The current Selly Oak constituency boundary

Proposals have emerged for the Bournville ward area to become part of Birmingham Northfield constituency. A website has published the changes which show many changes to wards in the Birmingham area including the abolition of the existing Selly Oak constituency.

The Boundary Commission for England is reviewing boundaries following new rules laid down by Parliament which will see a reduction in the number of constituencies in England from 533 to 502. The rules also require that the vast majority of constituencies must have an electorate that is no smaller than 72,810 and no larger than 80,473.

In proposing the changes (PDF) the document says:

“Our proposed Birmingham Northfield constituency retains the Kings Norton, Longbridge, and Northfield wards, but includes the ward of Bournville from the existing Birmingham, Selly Oak constituency.”

On the basis of previous election results it has been predicted that the new Northfield constituency would be won by Labour. The Guardian Newspaper has published all the data for the boundary changes and suggests the following vote breakdown:
Conservative: 14,478
Lab: 17,503
LD: 7,682
Green: 482

Bournville Ward will contribute 26% of the electorate for Northfield constituency. Full details of the changes for Birmingham are below:


Link to spreadsheet

Some existing wards in Birmingham will find themselves in constituencies made up of wards from other authority areas. These are: Oscott, Shard End, Sheldon, and Soho.
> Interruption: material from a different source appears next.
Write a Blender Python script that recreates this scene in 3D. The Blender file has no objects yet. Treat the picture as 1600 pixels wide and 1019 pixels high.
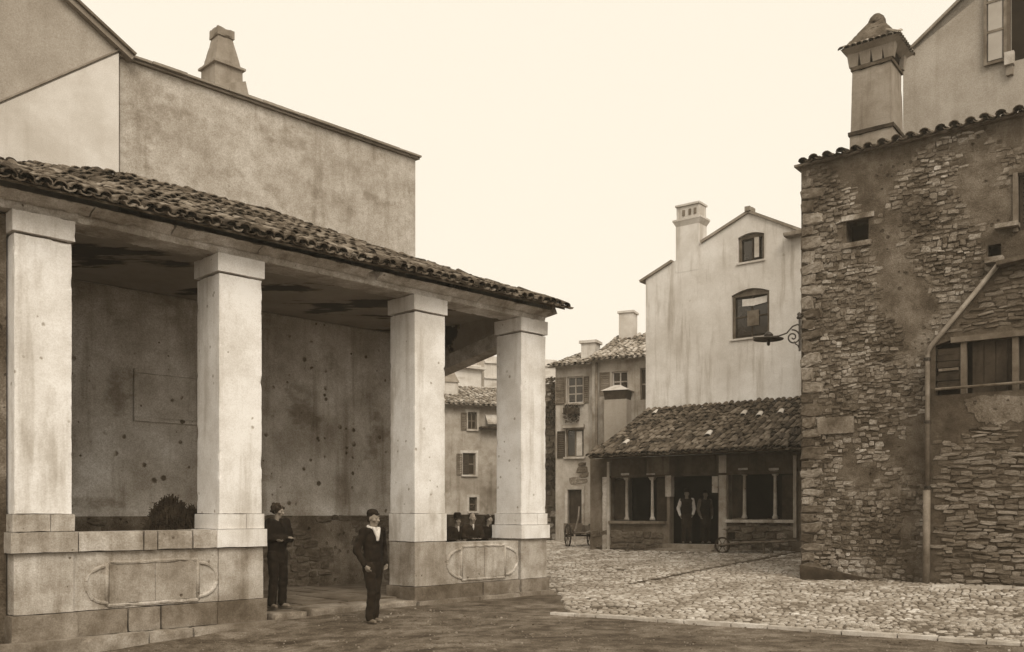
import bpy, bmesh, math, random
from mathutils import Vector, Matrix, noise as mnoise
from mathutils.geometry import tessellate_polygon
RND = random.Random(11)
SC = bpy.context.scene
COL = SC.collection

# ------------------------------------------------------------------ camera
FPX, CX, HZ, EYE = 1450.0, 800.0, 800.0, 1.68      # focal length / horizon of the view, in photograph pixels
cam_d = bpy.data.cameras.new('camera')
cam_d.sensor_fit = 'HORIZONTAL'; cam_d.sensor_width = 36.0
cam_d.lens = 36.0 * FPX / 1600.0
cam_d.shift_y = (HZ - 509.5) / 1600.0
cam_d.clip_start = 0.1; cam_d.clip_end = 2000
cam = bpy.data.objects.new('camera', cam_d); COL.objects.link(cam)
cam.location = (0, 0, EYE); cam.rotation_euler = (math.radians(90), 0, 0)
SC.camera = cam

# ------------------------------------------------------------------ sky and sun
SUN_TO = Vector((0.30, -0.95, 0.0)).normalized(); SUN_EL = math.radians(46)
w = bpy.data.worlds.new('World'); SC.world = w; w.use_nodes = True
nt = w.node_tree; nt.nodes.clear()
sky = nt.nodes.new('ShaderNodeTexSky'); sky.sky_type = 'NISHITA'; sky.sun_disc = False
sky.sun_elevation = SUN_EL; sky.sun_rotation = math.atan2(SUN_TO.x, SUN_TO.y)
sky.dust_density = 4.0; sky.air_density = 1.0
bw = nt.nodes.new('ShaderNodeRGBToBW')
flat = nt.nodes.new('ShaderNodeMath'); flat.operation = 'MULTIPLY_ADD'   # milky overcast: mostly even veil, some of the clear-sky gradient
flat.inputs[1].default_value = 0.30; flat.inputs[2].default_value = 9.7
tint = nt.nodes.new('ShaderNodeVectorMath'); tint.operation = 'SCALE'
tint.inputs[0].default_value = (1.0, 0.915, 0.765)
bg = nt.nodes.new('ShaderNodeBackground'); bg.inputs[1].default_value = 0.10
out = nt.nodes.new('ShaderNodeOutputWorld')
nt.links.new(sky.outputs[0], bw.inputs[0]); nt.links.new(bw.outputs[0], flat.inputs[0])
nt.links.new(flat.outputs[0], tint.inputs['Scale']); nt.links.new(tint.outputs[0], bg.inputs[0]); nt.links.new(bg.outputs[0], out.inputs[0])

sun_d = bpy.data.lights.new('sun', 'SUN'); sun_d.energy = 2.2; sun_d.angle = math.radians(32)
sun_d.color = (1.0, 0.92, 0.78)
sun = bpy.data.objects.new('sun', sun_d); COL.objects.link(sun)
sv = Vector((SUN_TO.x * math.cos(SUN_EL), SUN_TO.y * math.cos(SUN_EL), math.sin(SUN_EL)))
sun.rotation_euler = sv.to_track_quat('Z', 'Y').to_euler(); sun.location = sv * 60

SC.render.engine = 'CYCLES'
SC.view_settings.view_transform = 'Standard'; SC.view_settings.look = 'None'
SC.view_settings.exposure = 0.0; SC.view_settings.gamma = 1.0
SC.view_settings.use_curve_mapping = False
SC.cycles.use_denoising = True
SC.cycles.max_bounces = 6; SC.cycles.diffuse_bounces = 4

# ------------------------------------------------------------------ helpers
def sep(v):                                   # a sepia print: tone from a grey value
    return (v, 0.99 * v ** 1.107, 1.0 * v ** 1.255, 1.0)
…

Below is a map of how the new constituency will look (boundary data from the Guardian datastore):

2 comments on “Bournville to join Northfield in election boundary changes

  1. Isn’t it ludicrous that wards from different authorities get lumped together? This will mean MPs having to deal with multiple Councils – completely daft and an admin nightmare.

  2. Cheers for this Dave. I’d got it in my head that Sparkbrook was destined to be a part of the Hall Green constituency.

    Still, Edgbaston is nice.

    And I agree with Brian, having constituencies across local authority areas is a pain in the neck.